Metallic Absorptivity at Normal Incidence above Far-infrared

The absorptivity of monochromatic radiation at normal incidence on metals is described by the Hagen-Rubens (H-R) relation, provided the wave energy is not higher than similar to 100 meV (wavelength not shorter than similar to 10 mu m), that is, it is restricted to the far-infrared and downwards. The H-R relation is a consequence of Maxwell's equations together with Ohm's law. This work proposes an extension of the H-R relation above the far-infrared by taking into account inertial effects due to charge carriers. The influence of inertia is described by introducing a relaxation time for the current density in the framework of a generalized Ohm's law. In the extended approach, it is found that the unique characteristic length scale of the problem, the penetration depth of the wave into the conductor, splits in two such that two distinct regimes for the skin effect can be identified: at low frequencies, the fields exhibit the usual attenuated oscillations; at high frequencies, they become purely attenuated in space.
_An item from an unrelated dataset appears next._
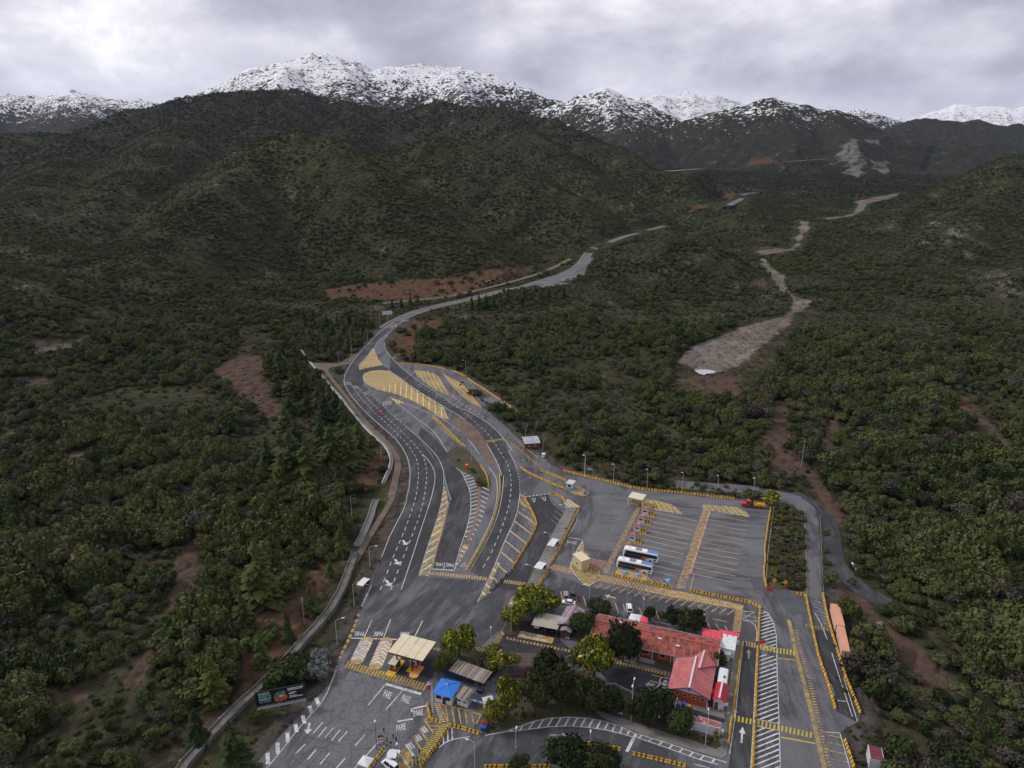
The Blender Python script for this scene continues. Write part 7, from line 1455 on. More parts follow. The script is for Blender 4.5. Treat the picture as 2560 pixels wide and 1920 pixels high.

A transition frequency between the regimes is also identified. It is shown as well that the relaxation time can be fully determined from the metallic permittivity and angular frequency. The extended formulation is applied to aluminum and it is found that its relaxation time similar to 6.91 fs at room temperature. It is also shown that the absorptivity by aluminum is in excellent agreement with the extended theory up to the near-infrared (similar to 200 meV).